Come on man. Typical "high speed" OpAmps are like 100MHz GBWP or less... correlating to only 5x gain at 20MHz. This sort of stuff is well outside "jellybean" amps. And I'm not even sure if a 100MHz amp is very effective at 20MHz.
LT1812 is my weapon of choice for ultra low RF stuff (think Tayloe mixer frontends). Readily available, pennies to buy, reasonably flat to about 20MHz although THD is getting a little rough up there, possibly because I'm using it wrong.
They cost pennies.
> Hobbyists are not dealing with 20MHz noise issues.

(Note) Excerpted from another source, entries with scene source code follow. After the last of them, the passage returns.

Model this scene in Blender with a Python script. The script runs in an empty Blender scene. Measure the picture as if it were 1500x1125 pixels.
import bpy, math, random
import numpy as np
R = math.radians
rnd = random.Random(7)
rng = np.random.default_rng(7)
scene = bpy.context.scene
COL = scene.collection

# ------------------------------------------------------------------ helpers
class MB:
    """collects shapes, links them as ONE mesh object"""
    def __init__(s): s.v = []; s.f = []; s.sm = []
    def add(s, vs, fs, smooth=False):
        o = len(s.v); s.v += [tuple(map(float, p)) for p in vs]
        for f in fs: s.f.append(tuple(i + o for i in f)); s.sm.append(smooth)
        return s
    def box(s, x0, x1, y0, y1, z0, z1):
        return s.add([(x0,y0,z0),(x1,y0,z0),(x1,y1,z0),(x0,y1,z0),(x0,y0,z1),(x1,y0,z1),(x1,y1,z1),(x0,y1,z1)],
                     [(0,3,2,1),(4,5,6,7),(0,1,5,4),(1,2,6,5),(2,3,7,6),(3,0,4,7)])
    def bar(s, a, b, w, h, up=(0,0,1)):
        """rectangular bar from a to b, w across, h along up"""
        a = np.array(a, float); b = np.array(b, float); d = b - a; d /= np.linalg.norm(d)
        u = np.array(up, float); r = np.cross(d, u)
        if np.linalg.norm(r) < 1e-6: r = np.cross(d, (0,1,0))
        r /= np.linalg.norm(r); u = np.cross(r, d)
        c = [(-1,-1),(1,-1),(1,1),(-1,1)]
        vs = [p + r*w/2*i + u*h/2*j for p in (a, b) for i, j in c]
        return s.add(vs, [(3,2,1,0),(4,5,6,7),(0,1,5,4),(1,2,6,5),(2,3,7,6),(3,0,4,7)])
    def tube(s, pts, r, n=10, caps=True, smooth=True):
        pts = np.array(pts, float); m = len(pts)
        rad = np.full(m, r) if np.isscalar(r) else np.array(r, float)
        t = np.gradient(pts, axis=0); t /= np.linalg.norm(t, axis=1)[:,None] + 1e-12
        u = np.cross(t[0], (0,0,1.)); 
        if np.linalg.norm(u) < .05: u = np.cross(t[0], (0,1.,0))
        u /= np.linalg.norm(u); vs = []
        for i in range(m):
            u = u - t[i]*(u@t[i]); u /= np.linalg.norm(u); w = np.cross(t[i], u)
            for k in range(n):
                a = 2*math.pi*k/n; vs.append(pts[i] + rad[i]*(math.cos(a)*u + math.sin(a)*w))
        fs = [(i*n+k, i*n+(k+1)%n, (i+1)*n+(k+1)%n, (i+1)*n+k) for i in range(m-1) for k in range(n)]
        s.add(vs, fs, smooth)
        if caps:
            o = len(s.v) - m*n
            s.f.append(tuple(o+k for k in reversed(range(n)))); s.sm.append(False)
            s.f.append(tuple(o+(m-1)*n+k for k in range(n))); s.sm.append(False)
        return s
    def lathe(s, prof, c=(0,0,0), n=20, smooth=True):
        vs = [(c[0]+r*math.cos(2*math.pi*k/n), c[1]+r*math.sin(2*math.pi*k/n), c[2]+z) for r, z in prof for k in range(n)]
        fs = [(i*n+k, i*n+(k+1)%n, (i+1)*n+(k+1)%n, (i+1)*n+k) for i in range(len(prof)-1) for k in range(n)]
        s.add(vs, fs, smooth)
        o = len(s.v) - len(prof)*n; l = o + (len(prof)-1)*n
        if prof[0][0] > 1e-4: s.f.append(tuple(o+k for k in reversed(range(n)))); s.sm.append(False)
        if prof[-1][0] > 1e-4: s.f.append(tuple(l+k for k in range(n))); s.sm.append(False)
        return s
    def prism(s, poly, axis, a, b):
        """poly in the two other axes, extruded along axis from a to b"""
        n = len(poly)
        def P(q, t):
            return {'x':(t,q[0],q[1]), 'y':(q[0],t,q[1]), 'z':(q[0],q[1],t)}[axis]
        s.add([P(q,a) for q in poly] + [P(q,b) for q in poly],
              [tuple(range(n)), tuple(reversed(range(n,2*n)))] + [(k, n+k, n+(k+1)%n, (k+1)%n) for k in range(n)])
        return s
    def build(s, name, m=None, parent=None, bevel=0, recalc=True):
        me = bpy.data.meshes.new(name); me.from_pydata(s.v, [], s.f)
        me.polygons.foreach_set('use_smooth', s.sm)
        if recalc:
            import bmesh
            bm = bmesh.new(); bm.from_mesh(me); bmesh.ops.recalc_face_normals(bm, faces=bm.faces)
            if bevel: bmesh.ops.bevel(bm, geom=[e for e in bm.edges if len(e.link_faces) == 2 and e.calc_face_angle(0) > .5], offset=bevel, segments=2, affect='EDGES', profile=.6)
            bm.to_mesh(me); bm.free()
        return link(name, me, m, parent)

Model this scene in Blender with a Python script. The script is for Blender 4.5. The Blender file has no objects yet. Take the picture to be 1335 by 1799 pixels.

What makes you think that?
Edit: FWIW I consider 20MHz to be basically audio.
Meta; typo in title, should be "learNEd".
Quality *Learing* Center 1-800-FRAUD
If getting a cap on the input of the magnetometer is too challenging, a ferrite bead on the output of the caps fed by the switching supply might also do the trick.
You could also try just sticking a 100n and 10n across the smps output too.
Datasheet shows 2 (which is a bit unusual, one for VDD and one for VDDIO soooo very much "RTFM" problem
leared = learned ? The O'Reilly book "Designing Embedded Systems" covers this pretty well with a story very similar to yours. Great to be able to learn something new.
The first time I saw a complex number used with units of resistance, I was like, huh?
> How I leared what radial magnetic emissions are, the hard way
Another lesson waiting in the wings from mounting a magnetometer in plane and right next to four BLCD motors, lmao.